Naturally, the reader cannot help but speculate whether Merricat’s precarious mental state was the cause or the consequence of the family tragedy. The answer is given some two thirds of the way through the novel, but since the possibility is already in the reader’s mind, it cannot really count as a “plot twist”. The key to the drama presented in the novel is not so much the question of “who done it?” but, rather, the curious network of relationships between the three characters still living in the castle, and, especially, between the two sisters, who, despite the quite bizarre circumstances in which they live, deeply love and are devoted to each other. Merricat, we know from the first, is unbalanced and disturbed – too off-centre, perhaps, to be understood by reasoned analysis, or, indeed, understood at all. More intriguing is her devoted sister Constance. Whatever may or may not have happened in the past, it is her unquestioning loyalty to and indulgence of her utterly mad sister that remains, perhaps, the greatest enigma in this deeply enigmatic novel. Certainly this is not a point Merricat herself ever pauses to consider, so we get no help from her on this.

Neither do we get much help on what the family relationships were like before the poisoning. From some of the fragments of memory that surfaces in Merricat’s mid, and from the equally fragmentary scraps spoken by Uncle Julius, we may guess at a family not at peace with itself, but the exact nature of their disturbed state remains tantalisingly elusive.

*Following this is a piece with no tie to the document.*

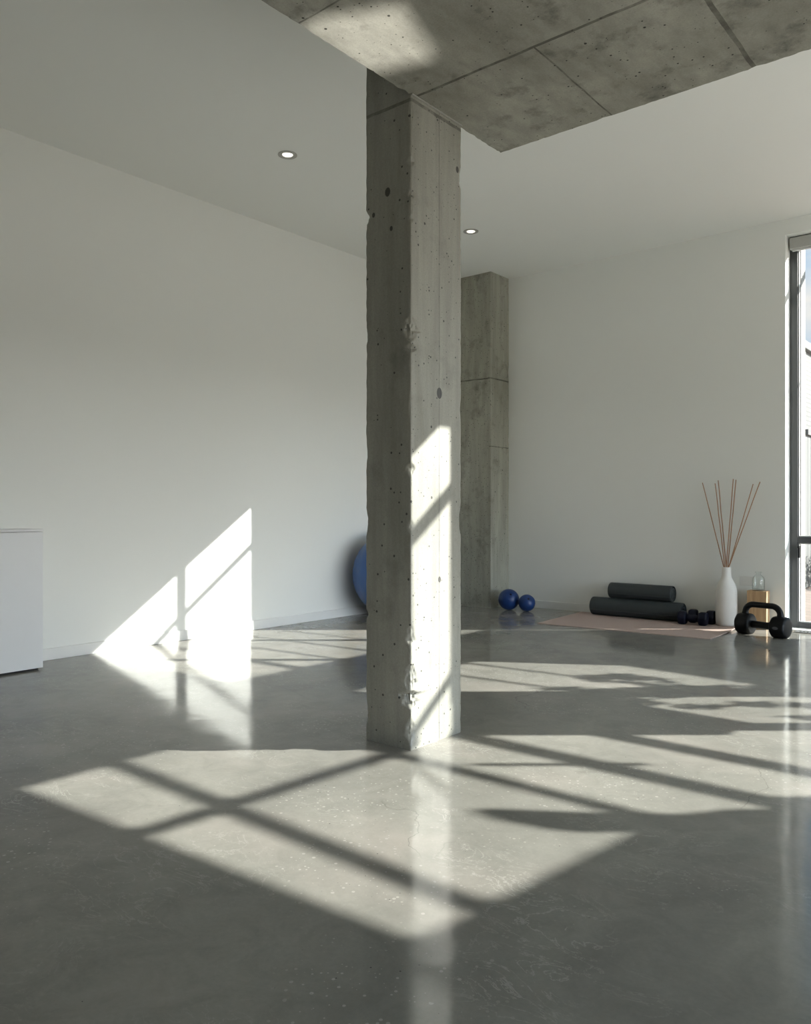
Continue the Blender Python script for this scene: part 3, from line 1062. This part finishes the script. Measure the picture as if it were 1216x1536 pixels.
# wall socket
so = thing('wall_socket', 'white double wall socket plate low on the back wall behind the bottle', 'socket', (-2.095 * U, YB * U, .392 * U))
bm = bmesh.new()
box(bm, (-.066, -.009, -.044), (.066, 0, .044), .003)
obj('plate', bm, M['socket'], so)
for s in (-1, 1):
    bm = bmesh.new()
    lathe(bm, [(.019, 0), (.019, .0025), (.0165, .0025), (.015, -.004), (0, -.004)], 28, Matrix.Translation((s * .033, -.0085, 0)) @ Matrix.Rotation(math.pi / 2, 4, 'X'), cap0=False)
    for dx in (-.0055, .0055):
        lathe(bm, [(.002, 0), (.002, .0012), (0, .0012)], 10, Matrix.Translation((s * .033 + dx, -.0048, 0)) @ Matrix.Rotation(math.pi / 2, 4, 'X'))
    obj('outlet', bm, M['socket'], so, True, 40)

# floor grille at the window
fg = thing('floor_vent', 'narrow grey metal floor vent at the foot of the tall window', 'vent', (-1.55 * U, 7.14 * U, 0))
bm = bmesh.new()
for i in range(9):
    box(bm, (-.14 + i * .03, -.035, .001), (-.128 + i * .03, .035, .006))
obj('slats', bm, M['metal'], fg)
bm = bmesh.new()
box(bm, (-.155, -.045, 0), (.155, -.035, .007)); box(bm, (-.155, .035, 0), (.155, .045, .007))
box(bm, (-.155, -.035, 0), (-.143, .035, .007)); box(bm, (.143, -.035, 0), (.155, .035, .007))
obj('frame', bm, M['metal'], fg)

# ------------------------------------------------------------------ outdoors
struct('ground', B(((-60, -90, -.16), (220, 150, -.125))), M['paving'])
struct('terrace', B(((XL - 1, YO + .001, -.125), (8, 16, -.03))), M['terrace'])
o = struct('wall_outer', B(((XL - .4, YO, -.03), (-1.728, YO + .15, ZC + .1))), M['outer_brick'])

hs = thing('brick_house', 'cream painted brick house with sloping grey roof edge seen through the window', 'house', (-2.95 * U, 12.4 * U, -.03 * U))
hs.rotation_euler = (0, 0, 0)


def rel(bm, o_):
    bmesh.ops.translate(bm, verts=bm.verts, vec=-Vector(o_.location))
    return bm


obj('wall', rel(B(((-8, 12.72, -.03), (-2.95, 22, 3.38))), hs), M['house_brick'], hs)
obj('roof_edge', rel(B(((-8.1, 12.6, 3.38), (-2.88, 22.1, 3.50)), bev=.01), hs), M['fence'], hs)
bm = bmesh.new()
tube(bm, [Vector((-2.90, 12.62, -.03)) * U, Vector((-2.90, 12.62, 3.30)) * U], .045, 16)
obj('downpipe', rel(bm, hs), M['trim'], hs, True)
fn = thing('fence', 'grey vertical-board garden fence beyond the window, in front of the brick house', 'fence', (-2.6 * U, 11.5 * U, -.03 * U))
obj('rail', rel(B(((-2.66, 11.45, 2.00), (-2.56, 16, 2.07))), fn), M['fence'], fn)
bm = bmesh.new()
for i in range(28):
    box(bm, (-2.63 * U, (11.45 + i * .16) * U, -.02 * U), (-2.60 * U, (11.6 + i * .16) * U, 2.0 * U), .003)
obj('boards', rel(bm, fn), M['fence'], fn)


def leaves(bm, n, c, rad, size, seed, keep=None):
    rnd = random.Random(seed)
    for _ in range(n):
        d = Vector((rnd.gauss(0, 1), rnd.gauss(0, 1), rnd.gauss(0, 1))).normalized() * (rnd.random() ** .4)
        p = Vector(c) + Vector((d.x * rad[0], d.y * rad[1], d.z * rad[2]))
        if keep and not keep(p):
            continue
        a = Vector((rnd.gauss(0, 1), rnd.gauss(0, 1), rnd.gauss(0, .6))).normalized()
        b = a.cross(Vector((rnd.gauss(0, 1), rnd.gauss(0, 1), rnd.gauss(0, 1)))).normalized()
        s = size * (.7 + .6 * rnd.random())
        nn = a.cross(b) * s * .18
        v = [bm.verts.new(p - a * s), bm.verts.new(p + b * s * .42 + nn), bm.verts.new(p + a * s), bm.verts.new(p - b * s * .42 + nn)]
        bm.faces.new(v)


sh = thing('shrub', 'low green shrub at the foot of the grey fence outdoors', 'shrub', (-2.30 * U, 11.9 * U, -.03 * U))
bm = bmesh.new()
leaves(bm, 900, (0, 0, .33), (.22, .75, .33), .035, 5)
obj('foliage', bm, M['leaf'], sh)
bm = bmesh.new()
for i in range(7):
    tube(bm, [(0, -.5 + i * .16, 0), (.03 * math.sin(i), -.5 + i * .17, .3), (.1 * math.cos(i * 2), -.5 + i * .18, .5)], [.010, .007, .004], 6)
obj('stem', bm, M['bark'], sh)

# small tree whose leaves dapple the light outside the lower window
p0 = up(-.9, 4.6, 2.75)
tr = thing('young_tree', 'young leafy tree on the terrace outside the glazing, past the edge of the view', 'tree', (p0.x + .5, p0.y + .35, -.03 * U))
bm = bmesh.new()
tube(bm, [(0, 0, 0), (.02, .01, 1.0), (-.05, 0, 2.0), (-.2, -.1, 2.9), (-.45, -.3, 3.2)], [.05, .042, .032, .02, .008], 10)
obj('trunk', bm, M['bark'], tr, True)
bm = bmesh.new()
for i, (cx, cy, rad, n_) in enumerate(((-1.98, 4.05, .20, 90), (-1.76, 4.22, .17, 80), (-1.78, 3.92, .14, 60), (-1.62, 4.46, .17, 80), (-1.38, 4.66, .15, 70), (-1.14, 4.72, .12, 50),
                                       (-1.22, 4.32, .10, 22), (-1.00, 4.46, .10, 22), (-1.42, 4.10, .09, 16), (-.95, 4.20, .08, 12), (-2.15, 3.80, .10, 30), (-2.0, 4.5, .2, 70))):
    c_ = up(cx, cy, 2.75)
    leaves(bm, n_, c_ - Vector(tr.location), (rad * U, rad * U * .6, rad * U * .6), .06, 20 + i)
obj('foliage', bm, M['leaf'], tr)

# unseen canopy and rails added outside to cut shadows into the sun patches
ZP = 3.8
cn_ = thing('shadow_canopy', 'unseen flat grey canopy added outside the glazing to block the sun, past the edge of the view', 'canopy', tuple(up(-2.5, 5.5, ZP)[:2]) + (-.03 * U,))
bm = bmesh.new()
poly = [(-3.68, 2.5), (-3.02, 2.5), (-3.0, 4.40), (-2.90, 4.46), (-2.1, 4.93), (-1.2, 4.86), (-.25, 4.9), (-.25, 6.70), (-2.385, 6.70), (-3.68, 5.62)]
prism(bm, [tuple(up(x, y, ZP)[:2]) for x, y in poly], ZP * U, (ZP + .04) * U)
obj('blocker_panel', rel(bm, cn_), M['blocker_metal'], cn_)
for (x, y) in ((5.6, 8.2), (6.6, 11.2)):
    obj('post', rel(B(((x - .05, y - .05, -.03), (x + .05, y + .05, ZP))), cn_), M['frame'], cn_)
for (xa, xb, ya, hw, lab) in ((-7.2, -1.75, 3.47, .036, 'unseen thick timber rail nearest the glazing, added to cast a bar shadow'), (-5.22, -1.6, 3.85, .017, 'unseen thin timber rail second from the glazing, added to cast a bar shadow'),
                              (-5.22, -1.6, 4.22, .016, 'unseen thin timber rail third from the glazing, added to cast a bar shadow'), (-5.22, -3.4, 4.60, .013, 'unseen short thin timber rail farthest from the glazing, added to cast a bar shadow')):
    sl = .04 if hw > .02 else .085
    a = up(xa, ya + sl * (xa + 4), ZP - .06)
    b = up(xb, ya + sl * (xb + 4), ZP - .06)
    bm = bmesh.new()
    tube(bm, [a, b], hw * U, 4)
    tag(obj('shadow_rail', bm, M['timber']), lab, 'rail', 'added shadow rails')

# unseen pipe and paddle added outside to throw shade into the sun patches
bm = bmesh.new()
q = Vector((4.03, 7.445, 3.18)) * U
tube(bm, [q, q + Vector((0, 0, .02)), q + Vector((0, 0, .31 * U))], .020, 12)
tag(obj('shadow_pipe', bm, M['blocker_metal'], None, True), 'unseen short grey pipe added outside the glazing to cast a thin shadow, past the edge of view', 'pipe')
bm = bmesh.new()
blade = [(-1.49, 2.235), (-1.47, 2.215), (-1.40, 2.20), (-1.20, 2.245), (-1.10, 2.30), (-1.02, 2.38), (-.90, 2.40), (-.55, 2.55), (-.40, 2.80), (-.72, 2.875), (-.83, 2.78), (-.92, 2.66), (-.97, 2.60), (-1.05, 2.56), (-1.15, 2.475), (-1.28, 2.385), (-1.40, 2.305), (-1.47, 2.26)]
zb_ = ZC + .2
prism(bm, [tuple(up(x, y, zb_)[:2]) for x, y in blade], zb_ * U, (zb_ + .02) * U)
sb_ = thing('shadow_paddle', 'unseen paddle-shaped timber panel on a post, added to shadow the floor, past the edge of view', 'shade', (up(-.47, 2.74, zb_).x, up(-.47, 2.74, zb_).y, -.03 * U))
obj('shade_panel', rel(bm, sb_), M['timber'], sb_)
bm = bmesh.new()
tube(bm, [Vector((0, 0, 0)), Vector((0, 0, 1)), Vector((0, 0, zb_ * U + .03 * U))], .03, 12)
obj('post', bm, M['frame'], sb_, True)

Into this weird set-up comes their cousin Charles. His branch of the family had been estranged from Constance and Merricat, and in his appearance, Merricat senses a danger: he is trying, as far as Merricat’ can see, to prise Constance away from her. And what develops is one of those struggles for individual power that we are so familiar with from the novels of Henry James – two characters struggling with each other, for motives not always clear, even to themselves, for the possession of a third. Charles appears a brash and bumptious young man, barely bothering to conceal his mercenary motives, and making no attempt at all to hide his impatience and contempt for Merricat. But the repressed and agoraphobic Constance, who does not leave the house even to go to the village, is clearly attracted: the danger Merricat senses is real, but, as with any insight filtered through Merricat’s consciousness, one should add the rider “perhaps”: we can never really be sure of anything Merricat tells us.

By the end of the drama, Constance remains constant: Cousin Charles, once his mercenary motives become apparent, is rejected – much as Morris Townsend is towards the end of Washington Square – and Constance, for reasons we can never quite be sure of, becomes drawn completely into Merricat’s mad world. The great battle Merricat had fought to win Constance for herself is unequivocally won: Merricat’s victory, by the end, is complete. It is the triumph of utter unreason – but it is a happy ending, of sorts.

***

This short novel leaves a very strange taste in the mouth, a taste which lingers long after one has finished reading. It is not entirely an unpleasant taste: in its way, it is actually rather seductive. We may not have been rooting for Merricat – Jackson is careful not to encourage the reader’s empathy, or even the reader’s sympathy, on her behalf – but her triumph, because it is so very hard won, and so much against the odds, seems somehow deserved. It is almost as if we, too, have been won over into Merricat’s macabre and lunatic world. The sense of unease that permeates this novel stays with us right to the end – and beyond.